Cuando finalmente llegué a la India, me establecí rápidamente en una rutina de práctica yóguica en el ashram. Solo, visitado únicamente por un sirviente que preparaba las comidas y limpiaba, sin distracciones (y sin cañerías, y con muy pocaelectricidad), mis aspiraciones de conocer a Dios rugieron y se elevaron.
Mi llamada tuvo una respuesta: una serie de poderosas experiencias meditativas, que me llenaron de gran paz y alegría. Aunque son casi imposibles de describir, porque no implicaron “formas” o “visiones”, sino la expansión de mi consciencia misma.
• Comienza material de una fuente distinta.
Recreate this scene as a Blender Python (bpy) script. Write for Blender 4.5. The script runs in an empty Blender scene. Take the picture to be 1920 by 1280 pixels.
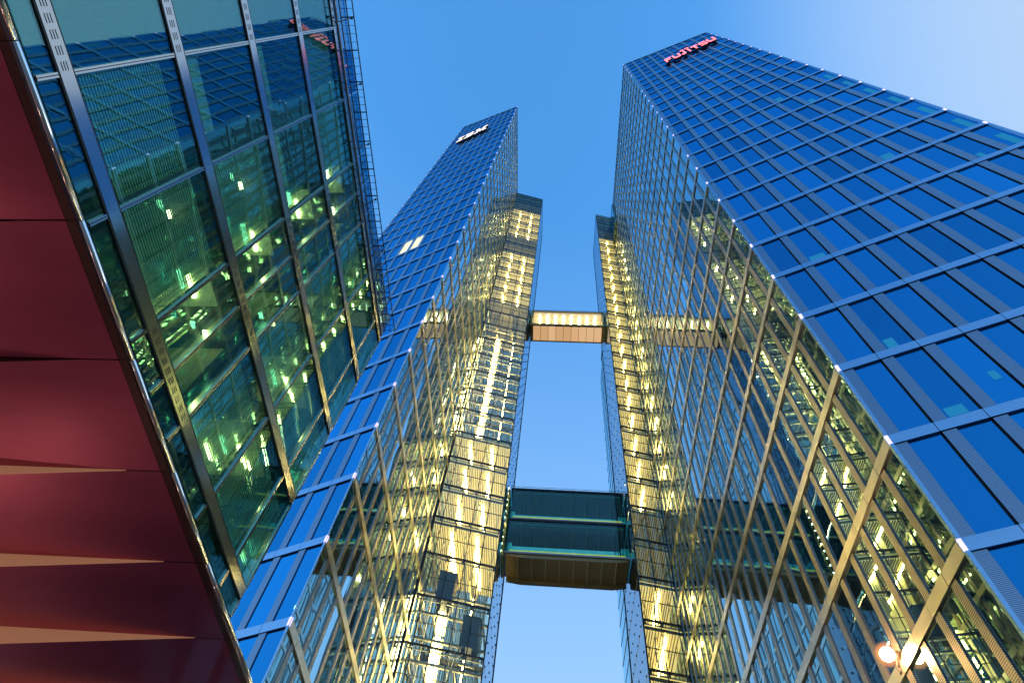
import bpy, bmesh, math, random
from mathutils import Vector, Matrix
random.seed(7)
R = math.radians
U = 3.85            # metres in one storey of the towers; plan and height figures below are in storeys
EYE = 1.6           # camera height above the plaza
sc = bpy.context.scene
C = sc.collection

# ------------------------------------------------------------------ camera
F_PX, PITCH, ROLL = 1186.034, 1.0562, 0.1617
cam_d = bpy.data.cameras.new('camera'); cam = bpy.data.objects.new('camera', cam_d); C.objects.link(cam)
fw = Vector((0, math.cos(PITCH), math.sin(PITCH))); up = Vector((0, -math.sin(PITCH), math.cos(PITCH))); rt = Vector((1, 0, 0))
r2 = rt * math.cos(ROLL) + up * math.sin(ROLL); u2 = -rt * math.sin(ROLL) + up * math.cos(ROLL)
M3 = Matrix((r2, u2, -fw)).transposed()
cam.matrix_world = Matrix.Translation((0, 0, EYE)) @ M3.to_4x4()
cam_d.sensor_width = 36.0; cam_d.lens = F_PX / 1920 * 36.0
cam_d.clip_start = 0.05; cam_d.clip_end = 4000
sc.camera = cam

# ------------------------------------------------------------------ sky, sun, exposure
SUN_AZ, SUN_EL = R(-10), R(6)
w = bpy.data.worlds.new('World'); sc.world = w; w.use_nodes = True
nt = w.node_tree; N = nt.nodes; L = nt.links
bg = N['Background']; bg.inputs[1].default_value = 0.12
sky = N.new('ShaderNodeTexSky'); sky.sky_type = 'NISHITA'; sky.sun_disc = False
sky.sun_elevation = SUN_EL; sky.sun_rotation = math.pi / 2 - SUN_AZ; sky.ozone_density = 4.2; sky.air_density = 1.0; sky.dust_density = 0.6
tc = N.new('ShaderNodeTexCoord')
sep = N.new('ShaderNodeSeparateXYZ'); L.new(tc.outputs['Generated'], sep.inputs[0])
mr = N.new('ShaderNodeMapRange'); mr.inputs[1].default_value = 0.95; mr.inputs[2].default_value = 0.45; mr.inputs[3].default_value = 0; mr.inputs[4].default_value = 0.67
L.new(sep.outputs[2], mr.inputs[0])
dt = N.new('ShaderNodeVectorMath'); dt.operation = 'DOT_PRODUCT'
gl = Vector((math.cos(R(-18)) * math.cos(R(38)), math.sin(R(-18)) * math.cos(R(38)), math.sin(R(38))))
dt.inputs[1].default_value = gl; L.new(tc.outputs['Generated'], dt.inputs[0])
mg = N.new('ShaderNodeMapRange'); mg.interpolation_type = 'SMOOTHSTEP'
mg.inputs[1].default_value = 0.72; mg.inputs[2].default_value = 0.98; mg.inputs[3].default_value = 0; mg.inputs[4].default_value = 1.0
L.new(dt.outputs['Value'], mg.inputs[0])
mx = N.new('ShaderNodeMath'); mx.operation = 'MAXIMUM'; L.new(mr.outputs[0], mx.inputs[0]); L.new(mg.outputs[0], mx.inputs[1])
mix = N.new('ShaderNodeMix'); mix.data_type = 'RGBA'
L.new(mx.outputs[0], mix.inputs[0]); 
grade = N.new('ShaderNodeVectorMath'); grade.operation = 'MULTIPLY'; grade.inputs[1].default_value = (0.85, 1.2, 1.20)   # deep blue-hour air
L.new(sky.outputs[0], grade.inputs[0]); L.new(grade.outputs[0], mix.inputs[6])
mix.inputs[7].default_value = (0.62, 0.84, 1.13, 1)
L.new(mix.outputs[2], bg.inputs[0])
sun_d = bpy.data.lights.new('sun', 'SUN'); sun_d.energy = 0.04; sun_d.angle = R(10); sun_d.color = (1, 0.9, 0.8)
sun = bpy.data.objects.new('sun', sun_d); C.objects.link(sun)
sd = Vector((math.cos(SUN_AZ) * math.cos(SUN_EL), math.sin(SUN_AZ) * math.cos(SUN_EL), math.sin(SUN_EL)))
sun.rotation_euler = sd.to_track_quat('Z', 'Y').to_euler()
sc.view_settings.view_transform = 'Standard'; sc.view_settings.look = 'None'; sc.view_settings.gamma = 1.0
sc.view_settings.exposure = 2.75
E = 2 ** -2.75      # emitters are given in picture units and divided by the exposure
cy = sc.cycles
cy.use_denoising = True; cy.max_bounces = 9; cy.glossy_bounces = 6; cy.diffuse_bounces = 3; cy.transmission_bounces = 4
cy.transparent_max_bounces = 28; cy.caustics_reflective = False; cy.caustics_refractive = False
cy.sample_clamp_indirect = 1.5; cy.sample_clamp_direct = 0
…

Puedo recordar cuán inmediata era la presencia del Señor, incluso en medio de las actividades más mundanas de la vida diaria: mientras me bañaba en el pozo derramando agua por encima, comiendo el simple y picante curry cocinado en un fuego de estiércol, rebotando en un autobús local hasta la ciudad cercana para comprar las provisiones de la semana, inclinándome conforme pasaba por los templos locales. Esa presencia era reflejada por los ojos brillantes de los niños que venían al ashram para recibir clases de Yoga, e incluso por el caramelo de azúcar que se les daba después.
Sentí que había entrado, a veces, en un reino intemporal, tan grande era la paz. Los eventos no eran nada fuera de lo ordinario, pero eran contemplados con la perspectiva de la alegría siempre renovada. Dios estaba en todas partes, en esa vida simple, y el gozo resultante también lo estaba.
Regresar a América supuso un poco de choque cultural.